Mr Mackay said: “Advisers will be looking for Sipp operators with commercially strong business models and a solid capital position that will be able to support them and their clients over the long term.”

John Fox, director of Liberty Sipp, said the immediate impact of the Brexit result on Sipp operators has been the same as it is for all pension providers - a hit to the underlying assets.

He said it was worth bearing in mind two things: pensions are long-term savings products specifically designed to ride out such short-term volatility, and Sipps in particular allow clients to have highly diversified portfolios.

He said: “Sipps allow clients to hold a much wider ranger of asset classes than just shares. Clients with assets like gold and commercial property in their Sipps will have been well hedged against the post-Brexit fall in the stock market.

“As for the new capital adequacy rules, years of preparation and extensive stress-testing mean all good Sipp providers will have a substantial cap ad cushion.
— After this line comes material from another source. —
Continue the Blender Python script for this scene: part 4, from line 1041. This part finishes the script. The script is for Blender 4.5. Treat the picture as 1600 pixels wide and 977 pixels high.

That is certainly the case for Liberty Sipp, and we are ready and able to take September’s new rules in our stride.”

Martin Tilley, director of technical services at Dentons Pensions Management, said he doubted the referendum result would have had a major impact on Sipp capital adequacy.

He said: “The formula for calculation is asset value based and in view of the drop off in markets it may have even marginally reduced cap ad levels but these movements were not radically out of line with market volatility in any event.

“In terms of assets held for capital adequacy, again I doubt if providers assets held to meet capital adequacy will have been radically hit.

“Ours certainly have not been and our focus is more towards to potential changes in economic and tax drivers that may impact the market over he next three to five years.”